French bishop resigns early after Vatican inquiry of diocese
ROME – Earlier this week Bishop Dominique Rey of the Diocese of Fréjus-Toulon announced his resignation three years early at the request of Pope Francis following an apostolic visitation of his diocese.
The 72-year-old bishop, who has served in Fréjus-Toulon since 2000, has been at odds with Rome in recent years, largely over the restriction of the Traditional Latin Mass and discernment to the priesthood and religious life of individuals who adhere to the so-called “Old Rite.”
An initial visitation of the Fréjus-Toulon diocese was conducted in 2022, resulting in the postponement of the diocese’s priestly ordinations, originally scheduled for the June 29 feast of Saints Peter and Paul.
Subsequently, a full apostolic visitation of the diocese began in 2023, and Bishop François Touvet was named coadjutor of Fréjus-Toulon, a position typically assigned to someone set to take over the post of bishop once the sitting prelate dies or resigns, and assumed oversight of the areas of administration, clergy, and religious life.
In a Jan. 7 press release, Rey said that after a year of working with Touvet, the Vatican’s nuncio to France, Archbishop Celestino Migliore, “informed me that the Holy Father was asking me to resign my office.”
This happened, he said, “without my having learned of any new elements in relation to those which motivated the designation of the coadjutor bishop.”
“Faced with misunderstandings, pressures, and controversies which are always harmful to the unity of the church, the ultimate criterion of discernment remains for me that of obedience to the Successor of Peter,” Rey said in the press release.
Rey said he has always sought to respond to Pope Saint John Paul II’s call to the New Evangelization, and to Pope Benedict XVI’s emphasis on welcoming and forming priestly vocations.
He said he has also sought to follow Pope Francis’s own pastoral instructions, and that in this sense, “I have accepted, in this case, to hand over the pastoral charge that had been entrusted to me in the year 2000 by John Paul II.”
A member of the Emmanuel Community, Rey will leave the Diocese of Fréjus-Toulon having spent almost 25 years in the post, and will retire at the age of 72, three years prior to the traditional retirement age of 75 for Catholic bishops and cardinals.
This move comes after years of tension between the diocese and Rome, with Cardinal Jean-Marc Aveline of Marseille making a November 2020 “fraternal visit” of the diocese that largely focused on vocations, and which apparently identified numerous priests in irregular canonical situations, including many related to abuse allegations.
Questions were then raised about the high number of priests in his diocese, and the type of candidates he was admitting to the priesthood.
When the Vatican in a seemingly unprecedented move asked Toulon to halt its ordinations in June 2022 while providing no reason for the decision, it left the candidates in shock and in vocational limbo.

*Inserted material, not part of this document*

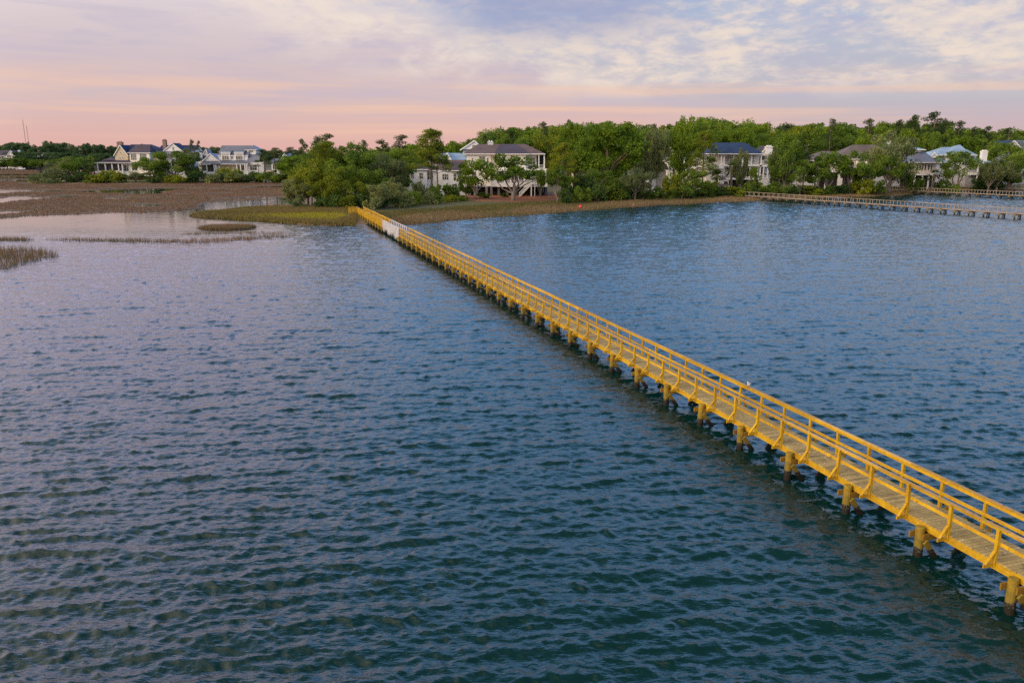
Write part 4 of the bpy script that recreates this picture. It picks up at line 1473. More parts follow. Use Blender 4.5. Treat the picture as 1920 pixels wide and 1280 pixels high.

Since then, nine of the 10 men have been ordained.
Traditionally considered to be among the most flourishing dioceses in France, annually yielding numerous vocations, Toulon was known for its welcome of new movements and priests from other areas, including those attached to the Traditional Latin Mass, which was restricted by Pope Francis in 2021.
Rey has been supportive of the so-called “Old Rite,” and was critical of the pope’s decision to restrict access to it.
When the Vatican ordered an apostolic visitation in February 2023, Archbishop Antoine Hérouard of Dijon was tapped to lead it. By November of that year, Touvet had been appointed as coadjutor.
In a listening session with diocesan clergy in September 2022, Rey said several changes had been made as a result of the Vatican’s inquiry, and that he was in conversation with the Vatican’s Dicastery for Bishops.
Among the changes Rey said took place was an inventory of communities present in the diocese that had different canonical, pastoral and spiritual perspectives.
The reception of new communities into the diocese was also suspended, and Pope Francis’s legal instruction Traditionis Custodes restricting the Traditional Latin Mass was enforced, while the various groups welcomed into the diocese were also visited.
Rey announced that new priests would also first have to be vetted by the Presbyteral Council, which would rule either in favor or against their admittance into the diocese.
In an interview with Famille Chrétienne this week, Rey said his relationship with Touvet was “pacific,” and that his departure as bishop was “a trial and a moment of self-questioning.”
“I was criticized for welcoming too many communities or vocations to the priesthood and religious life, particularly from the traditional world, as well as for dysfunctions in the economic and financial management of the diocese,” he said.
However, Rey insisted that there is always risk involved when launching new projects, and he admitted that “I sometimes lacked discernment or guidance.”
“However, when dysfunctions were identified, I always took the necessary canonical and administrative measures,” he said.
In a separate interview with French daily Le Figaro, Rey said that Rome’s apparent distrust of the traditionalist camp in the church, including many of the groups he welcomed into Toulon, is aimed mostly at groups “closed in on themselves” and which “cling to ritual in a way that is sometimes formalistic, not well adjusted.”
Rey said it was his intention to continue his service of evangelization, “even if the concrete ways are not yet completely decided.”